● **DATA EXTRACT**:
- - - - -

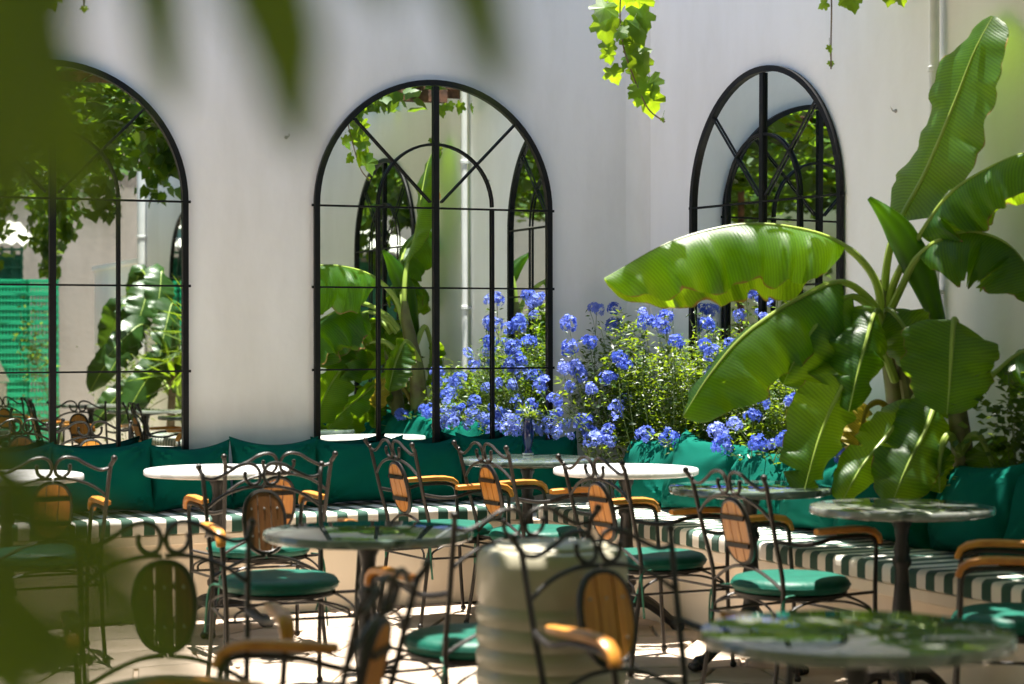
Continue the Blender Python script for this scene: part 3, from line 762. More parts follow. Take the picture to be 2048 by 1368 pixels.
# ================================================================== LEAVES AND PLANTS
def blade(path, i0, W, up, dp, dm, pleat=.01, seed=0, wfun=None, split=0.0, k=7, nv=6, curl=0.5, wp=1.0, band=0.12):
    """leaf blade along path[i0:]; +side droops dp, -side droops dm (radians from the leaf plane)"""
    rr = random.Random(seed); pts = catmull(path, k); s0 = i0 * k; bp = pts[s0:]; m = len(bp); ups = V(up).normalized()
    b = MB(); vs = []; fs = []; uv = []; ph = [rr.uniform(0, 6.3) for _ in range(6)]
    ln = sum((bp[i + 1] - bp[i]).length for i in range(m - 1)); n = max(30, int(ln / .018))
    acc = [0]
    for i in range(m - 1): acc.append(acc[-1] + (bp[i + 1] - bp[i]).length)
    def at(d):
        for i in range(m - 1):
            if acc[i + 1] >= d or i == m - 2:
                tt = (d - acc[i]) / max(1e-9, acc[i + 1] - acc[i]); return bp[i].lerp(bp[i + 1], min(1, max(0, tt)))
    nn = 2 * nv + 1
    for i in range(n + 1):
        u = i / n; p = at(u * ln); T = (at(min(1, u + .02) * ln) - at(max(0, u - .02) * ln)).normalized()
        S = T.cross(ups)
        S = S.normalized() if S.length > 1e-4 else T.orthogonal().normalized()
        N = S.cross(T)
        w = wfun(u) if wfun else (min(1, (u / .13 + .05)) ** .6 * (1 if u < .55 else sqrt(max(0, 1 - ((u - .55) / .452) ** 2.3))))
        for j in range(-nv, nv + 1):
            v = j / nv; av = abs(v); th = (dp if v > 0 else dm)
            ww = W * w * (1 + .05 * sin(u * 21 + ph[0] + (2 if v > 0 else 0)) + .03 * sin(u * 47 + ph[1]))
            if v > 0: ww *= wp
            if split:
                cell = u * 13 + (ph[2] if v > 0 else ph[3]); fr = cell % 1
                if fr < split and .12 < u < .9: ww *= .45
            bd = sin(u * ln * 37 + ph[0] + (1.7 if v > 0 else 0)) + .9 * sin(u * ln * 19 + ph[5] - (2.2 if v > 0 else 0)) + .35 * sin(u * ln * 71 + ph[1])
            a = th * (.35 + .65 * av) + .25 * sin(u * 9 + ph[4]) * av * curl + band * math.tanh(bd * 1.8) * min(1, av * 2.2)
            lat, dz = ww * av * cos(a), -ww * av * sin(a)
            pl = pleat * av * (sin(u * 46 + ph[5] + av * 1.5) * .6 + sin(u * 23 + ph[2] + (1.3 if v > 0 else 0)) * .9)
            vs.append(p + S * (lat * (1 if v >= 0 else -1)) + N * (dz + pl)); uv.append((u * ln * 2 + av * .10, v))
    for i in range(n):
        for j in range(nn - 1): fs.append((i * nn + j, i * nn + j + 1, (i + 1) * nn + j + 1, (i + 1) * nn + j))
    b.add(vs, fs); b.uv = uv; return b, pts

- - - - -

● **WHAT IS NEEDED**: Transcribe the full listing above exactly, with the images removed.

● **COMPLETE ANSWER**:
Continue the Blender Python script for this scene: part 3, from line 762. More parts follow. Take the picture to be 2048 by 1368 pixels.
# ================================================================== LEAVES AND PLANTS
def blade(path, i0, W, up, dp, dm, pleat=.01, seed=0, wfun=None, split=0.0, k=7, nv=6, curl=0.5, wp=1.0, band=0.12):
    """leaf blade along path[i0:]; +side droops dp, -side droops dm (radians from the leaf plane)"""
    rr = random.Random(seed); pts = catmull(path, k); s0 = i0 * k; bp = pts[s0:]; m = len(bp); ups = V(up).normalized()
    b = MB(); vs = []; fs = []; uv = []; ph = [rr.uniform(0, 6.3) for _ in range(6)]
    ln = sum((bp[i + 1] - bp[i]).length for i in range(m - 1)); n = max(30, int(ln / .018))
    acc = [0]
    for i in range(m - 1): acc.append(acc[-1] + (bp[i + 1] - bp[i]).length)
    def at(d):
        for i in range(m - 1):
            if acc[i + 1] >= d or i == m - 2:
                tt = (d - acc[i]) / max(1e-9, acc[i + 1] - acc[i]); return bp[i].lerp(bp[i + 1], min(1, max(0, tt)))
    nn = 2 * nv + 1
    for i in range(n + 1):
        u = i / n; p = at(u * ln); T = (at(min(1, u + .02) * ln) - at(max(0, u - .02) * ln)).normalized()
        S = T.cross(ups)
        S = S.normalized() if S.length > 1e-4 else T.orthogonal().normalized()
        N = S.cross(T)
        w = wfun(u) if wfun else (min(1, (u / .13 + .05)) ** .6 * (1 if u < .55 else sqrt(max(0, 1 - ((u - .55) / .452) ** 2.3))))
        for j in range(-nv, nv + 1):
            v = j / nv; av = abs(v); th = (dp if v > 0 else dm)
            ww = W * w * (1 + .05 * sin(u * 21 + ph[0] + (2 if v > 0 else 0)) + .03 * sin(u * 47 + ph[1]))
            if v > 0: ww *= wp
            if split:
                cell = u * 13 + (ph[2] if v > 0 else ph[3]); fr = cell % 1
                if fr < split and .12 < u < .9: ww *= .45
            bd = sin(u * ln * 37 + ph[0] + (1.7 if v > 0 else 0)) + .9 * sin(u * ln * 19 + ph[5] - (2.2 if v > 0 else 0)) + .35 * sin(u * ln * 71 + ph[1])
            a = th * (.35 + .65 * av) + .25 * sin(u * 9 + ph[4]) * av * curl + band * math.tanh(bd * 1.8) * min(1, av * 2.2)
            lat, dz = ww * av * cos(a), -ww * av * sin(a)
            pl = pleat * av * (sin(u * 46 + ph[5] + av * 1.5) * .6 + sin(u * 23 + ph[2] + (1.3 if v > 0 else 0)) * .9)
            vs.append(p + S * (lat * (1 if v >= 0 else -1)) + N * (dz + pl)); uv.append((u * ln * 2 + av * .10, v))
    for i in range(n):
        for j in range(nn - 1): fs.append((i * nn + j, i * nn + j + 1, (i + 1) * nn + j + 1, (i + 1) * nn + j))
    b.add(vs, fs); b.uv = uv; return b, pts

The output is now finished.